> _Goal_
Give back exactly the lines that run from the beginning of the entries to the line containing "R = math.radians", both included, and nothing else.

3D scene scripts
[Start]

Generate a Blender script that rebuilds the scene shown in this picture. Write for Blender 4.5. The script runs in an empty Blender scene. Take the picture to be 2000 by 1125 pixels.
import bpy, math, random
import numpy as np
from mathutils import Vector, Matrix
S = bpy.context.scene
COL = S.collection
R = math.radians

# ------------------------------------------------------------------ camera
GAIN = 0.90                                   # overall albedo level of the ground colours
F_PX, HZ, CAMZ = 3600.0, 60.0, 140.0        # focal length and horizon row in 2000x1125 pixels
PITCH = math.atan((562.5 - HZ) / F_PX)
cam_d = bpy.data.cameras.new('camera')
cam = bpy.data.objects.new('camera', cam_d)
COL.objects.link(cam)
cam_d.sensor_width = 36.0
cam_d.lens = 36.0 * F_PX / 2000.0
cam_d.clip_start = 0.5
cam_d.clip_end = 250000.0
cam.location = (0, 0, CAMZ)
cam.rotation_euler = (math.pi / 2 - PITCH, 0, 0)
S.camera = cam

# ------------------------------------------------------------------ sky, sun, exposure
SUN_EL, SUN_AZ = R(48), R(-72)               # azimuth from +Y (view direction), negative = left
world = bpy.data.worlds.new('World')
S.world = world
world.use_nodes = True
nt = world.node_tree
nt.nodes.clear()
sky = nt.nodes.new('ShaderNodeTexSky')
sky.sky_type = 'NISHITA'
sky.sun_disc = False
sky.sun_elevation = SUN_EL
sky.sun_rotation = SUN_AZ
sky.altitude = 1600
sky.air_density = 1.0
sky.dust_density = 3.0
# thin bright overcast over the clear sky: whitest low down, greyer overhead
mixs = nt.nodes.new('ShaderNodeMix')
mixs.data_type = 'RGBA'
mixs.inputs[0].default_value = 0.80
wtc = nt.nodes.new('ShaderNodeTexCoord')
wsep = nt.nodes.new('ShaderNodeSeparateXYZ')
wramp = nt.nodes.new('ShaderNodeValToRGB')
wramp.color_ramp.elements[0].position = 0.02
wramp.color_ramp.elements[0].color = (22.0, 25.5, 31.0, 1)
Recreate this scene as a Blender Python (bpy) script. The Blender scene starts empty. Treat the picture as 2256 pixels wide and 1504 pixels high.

[End]

> _Result_
Generate a Blender script that rebuilds the scene shown in this picture. Write for Blender 4.5. The script runs in an empty Blender scene. Take the picture to be 2000 by 1125 pixels.
import bpy, math, random
import numpy as np
from mathutils import Vector, Matrix
S = bpy.context.scene
COL = S.collection
R = math.radians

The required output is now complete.